Several moves later, she lands on Pennsylvania Avenue, and figures out that 500 - 320 is 180, all on her own. A few more turns and she lands on a Chance square. Reading the card, she comes to a word she doesn't know. I help her sound it out. A little bit later, and Income Tax square brings up a discussion about percentages. We laugh and play around. I sell her St. James place at a bargain price, because she "loves the saints". We sing a chorus of "Oh When the Saints Go Marching In". We talk about New Orleans, which moves on to a discussion of hurricanes, tsunamis, why hurricanes don't happen here, what would happen to our chickens if a hurricane did appear here, why chickens can't fly as well as other birds, flightless birds of New Zealand, and a dozen other topics.

No tears. No workbooks. Real life. Real learning.

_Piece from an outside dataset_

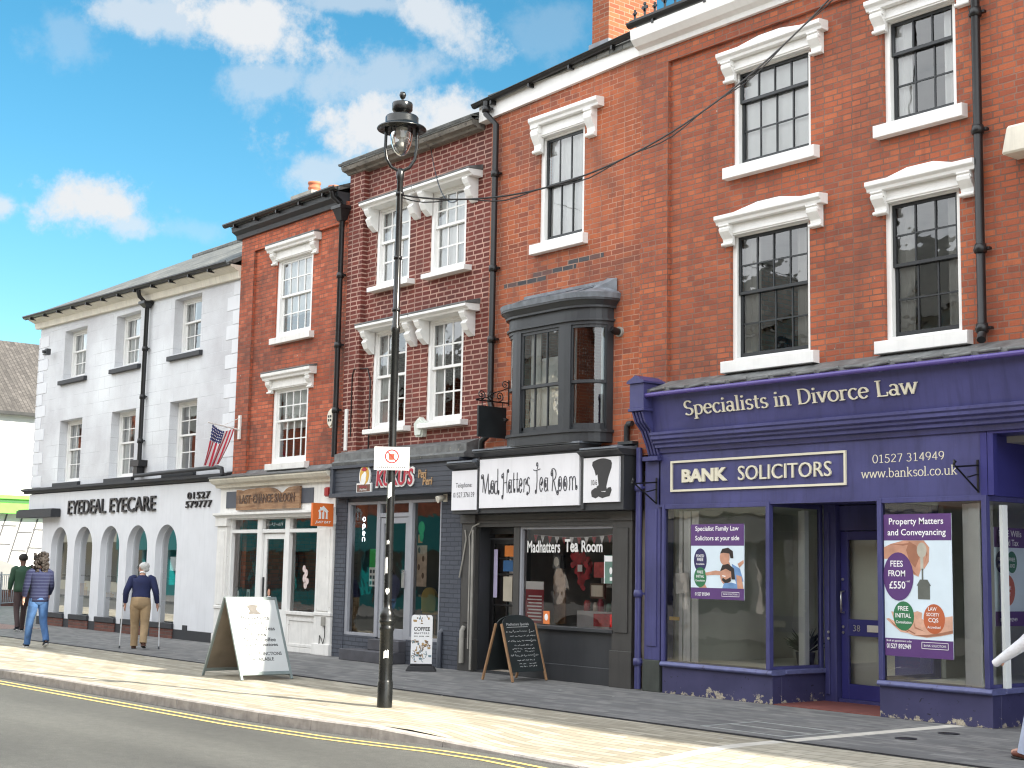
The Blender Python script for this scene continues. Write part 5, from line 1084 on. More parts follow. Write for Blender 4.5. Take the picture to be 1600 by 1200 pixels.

And somewhere in the middle of this real life, she has learned her "phoneemie whatevers" and rounding too.

Yes, when it comes to learning we take the road less traveled by, And that has made all the difference
I tried this blogging thing awhile ago and just didn't stick with it (kind of like all of those journals I have that are half full and half empty. Hmmm, I spy a trend here).

We'll see what happens this time. Expect thoughts on unschooling, writing, triathlons, and whatever else is going on in my life.